Stock Market About As Crazy As It Gets...
Stock-Markets / Stock Market 2017 Sep 02, 2017 - 12:56 PM GMTNDX appears to have made its final high this morning. The Triangle formation tells us it is so. Triangles always precede a final high or low in a the trending direction.
SPX (and the Dow) have potentially peaked in hour 65 (64.5 in Cycle time) and have stalled beneath their all-time highs. The divergence between the NDX and the blue chips is striking and indicative of a potential top. This has all the earmarks of a “sell the rally” retracement. Since it is Friday before a three-day weekend and only two weeks from a potential Master Cycle low, I’d say it’s time to make sure you are positioned where you wish to be in a potential panic decline.
The VIX is not going to help your comfort level, since it is beneath its already low 50-day Moving Average.
The Hi-Lo Index is also above its mid-Cycle support/resistance, so there’s no help there.
TNX has tested its Head & Shoulders neckline. As long as it stays beneath it at 21.80. Should it reverse back into a decline beneath 20.91, it may have a new Head & Shoulders target beneath 18.00.

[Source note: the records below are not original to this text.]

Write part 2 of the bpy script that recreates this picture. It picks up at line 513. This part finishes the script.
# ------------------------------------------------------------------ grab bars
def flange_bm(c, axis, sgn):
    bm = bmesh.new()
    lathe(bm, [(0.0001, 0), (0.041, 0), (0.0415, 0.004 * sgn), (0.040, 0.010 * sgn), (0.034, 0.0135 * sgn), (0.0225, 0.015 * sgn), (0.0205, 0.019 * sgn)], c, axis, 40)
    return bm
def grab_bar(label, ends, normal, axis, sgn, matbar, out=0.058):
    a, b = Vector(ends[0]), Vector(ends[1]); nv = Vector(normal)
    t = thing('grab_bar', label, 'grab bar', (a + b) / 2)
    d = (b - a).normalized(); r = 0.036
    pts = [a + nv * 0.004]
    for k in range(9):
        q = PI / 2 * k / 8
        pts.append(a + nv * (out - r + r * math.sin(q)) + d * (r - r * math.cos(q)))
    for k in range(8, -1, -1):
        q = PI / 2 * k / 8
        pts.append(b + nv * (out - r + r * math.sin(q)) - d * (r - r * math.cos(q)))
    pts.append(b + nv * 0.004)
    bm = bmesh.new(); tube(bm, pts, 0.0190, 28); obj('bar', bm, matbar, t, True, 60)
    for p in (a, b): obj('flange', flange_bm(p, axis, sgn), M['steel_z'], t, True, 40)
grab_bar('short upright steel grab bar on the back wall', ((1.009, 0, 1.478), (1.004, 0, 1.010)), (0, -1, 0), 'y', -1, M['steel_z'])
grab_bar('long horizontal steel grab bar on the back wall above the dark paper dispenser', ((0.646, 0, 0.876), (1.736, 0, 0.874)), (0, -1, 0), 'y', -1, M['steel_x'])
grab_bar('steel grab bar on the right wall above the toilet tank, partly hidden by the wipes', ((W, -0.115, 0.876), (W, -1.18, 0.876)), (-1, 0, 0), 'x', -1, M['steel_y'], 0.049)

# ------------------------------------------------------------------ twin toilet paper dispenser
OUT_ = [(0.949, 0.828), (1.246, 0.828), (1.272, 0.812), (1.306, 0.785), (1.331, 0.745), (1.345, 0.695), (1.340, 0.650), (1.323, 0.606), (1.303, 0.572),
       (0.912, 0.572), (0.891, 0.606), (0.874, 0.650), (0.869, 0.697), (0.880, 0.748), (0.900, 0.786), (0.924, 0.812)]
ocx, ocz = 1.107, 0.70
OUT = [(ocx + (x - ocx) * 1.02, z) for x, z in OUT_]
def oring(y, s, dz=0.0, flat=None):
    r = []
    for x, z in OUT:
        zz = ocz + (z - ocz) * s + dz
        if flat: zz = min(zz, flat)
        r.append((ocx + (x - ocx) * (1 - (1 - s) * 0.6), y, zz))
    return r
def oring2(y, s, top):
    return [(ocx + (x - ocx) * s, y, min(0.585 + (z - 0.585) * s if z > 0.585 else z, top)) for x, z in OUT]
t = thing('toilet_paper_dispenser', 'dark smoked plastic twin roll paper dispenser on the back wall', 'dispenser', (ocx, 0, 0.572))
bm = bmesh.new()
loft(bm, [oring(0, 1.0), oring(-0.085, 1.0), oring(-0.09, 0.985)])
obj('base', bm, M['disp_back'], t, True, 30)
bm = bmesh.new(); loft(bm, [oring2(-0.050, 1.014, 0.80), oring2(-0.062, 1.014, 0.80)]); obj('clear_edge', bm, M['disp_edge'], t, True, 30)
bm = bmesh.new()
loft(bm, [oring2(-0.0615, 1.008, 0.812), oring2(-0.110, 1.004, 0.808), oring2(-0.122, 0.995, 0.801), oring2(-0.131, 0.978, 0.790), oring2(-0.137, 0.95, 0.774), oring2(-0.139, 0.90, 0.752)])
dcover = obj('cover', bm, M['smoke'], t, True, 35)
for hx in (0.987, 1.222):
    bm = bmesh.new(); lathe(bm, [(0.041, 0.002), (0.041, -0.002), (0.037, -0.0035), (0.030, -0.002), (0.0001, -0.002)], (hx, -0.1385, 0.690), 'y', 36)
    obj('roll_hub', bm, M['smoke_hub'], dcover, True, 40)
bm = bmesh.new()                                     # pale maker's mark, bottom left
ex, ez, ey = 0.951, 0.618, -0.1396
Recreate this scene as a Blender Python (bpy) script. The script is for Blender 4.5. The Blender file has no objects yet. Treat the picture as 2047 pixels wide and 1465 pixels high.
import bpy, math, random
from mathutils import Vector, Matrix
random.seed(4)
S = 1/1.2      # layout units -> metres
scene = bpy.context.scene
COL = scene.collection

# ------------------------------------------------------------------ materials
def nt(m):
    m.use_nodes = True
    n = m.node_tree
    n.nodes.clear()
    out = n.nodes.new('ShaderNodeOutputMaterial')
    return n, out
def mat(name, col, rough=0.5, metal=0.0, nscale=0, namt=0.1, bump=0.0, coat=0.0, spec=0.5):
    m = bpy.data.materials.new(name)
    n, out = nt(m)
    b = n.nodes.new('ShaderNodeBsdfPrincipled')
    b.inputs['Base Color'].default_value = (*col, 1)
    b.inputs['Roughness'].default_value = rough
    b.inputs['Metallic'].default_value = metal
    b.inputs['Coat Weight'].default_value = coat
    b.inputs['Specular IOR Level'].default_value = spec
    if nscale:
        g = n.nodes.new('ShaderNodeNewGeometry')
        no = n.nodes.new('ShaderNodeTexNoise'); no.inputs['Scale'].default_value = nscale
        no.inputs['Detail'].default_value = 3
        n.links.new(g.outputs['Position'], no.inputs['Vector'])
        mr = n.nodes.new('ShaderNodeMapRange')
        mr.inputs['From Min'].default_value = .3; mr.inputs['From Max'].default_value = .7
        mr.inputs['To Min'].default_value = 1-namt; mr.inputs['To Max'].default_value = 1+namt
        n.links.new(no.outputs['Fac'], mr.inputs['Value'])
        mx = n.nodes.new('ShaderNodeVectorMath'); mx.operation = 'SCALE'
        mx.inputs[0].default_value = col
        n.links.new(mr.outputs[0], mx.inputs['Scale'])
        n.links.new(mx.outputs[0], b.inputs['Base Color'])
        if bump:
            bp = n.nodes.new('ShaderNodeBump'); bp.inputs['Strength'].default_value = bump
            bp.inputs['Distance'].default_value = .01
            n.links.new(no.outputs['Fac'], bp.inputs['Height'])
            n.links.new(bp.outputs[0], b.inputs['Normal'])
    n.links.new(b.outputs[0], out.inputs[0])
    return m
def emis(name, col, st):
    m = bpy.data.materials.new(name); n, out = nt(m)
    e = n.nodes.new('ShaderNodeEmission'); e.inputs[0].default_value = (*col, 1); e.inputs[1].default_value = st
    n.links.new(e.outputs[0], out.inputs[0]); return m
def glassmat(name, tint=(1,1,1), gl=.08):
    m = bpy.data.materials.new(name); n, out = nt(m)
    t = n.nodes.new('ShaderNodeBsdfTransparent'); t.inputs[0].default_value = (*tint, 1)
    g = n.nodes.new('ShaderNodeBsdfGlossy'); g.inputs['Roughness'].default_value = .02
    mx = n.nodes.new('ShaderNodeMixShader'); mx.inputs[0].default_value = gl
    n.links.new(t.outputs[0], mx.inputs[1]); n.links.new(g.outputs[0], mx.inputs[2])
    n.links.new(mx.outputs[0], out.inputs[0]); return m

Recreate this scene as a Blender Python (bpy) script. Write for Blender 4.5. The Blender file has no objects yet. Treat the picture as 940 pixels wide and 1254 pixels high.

This is an oddity, since short-term T-bills are going crazy. ZeroHedge writes, “While the politicians and the mainstream media are playing down any concerns about the US debt ceiling, Treasury Bill market participants are seeing chaos as the yield curve has snapped across the Sept-Oct divide with panic-buying in bills that mature ahead of the September-end (Q3-end liquidity needs), and dumping of October bills.”
A further observation, "But, but, but, rates have nowhere to go but higher..." is all we have heard for the past year.
But what if that is incorrect?
I am having trouble “reading” the pattern in TNX, but thus far it seems to be pointing lower. The Cycles Model indicates the next Master Cycle low may be near the end of September. Recession, anyone?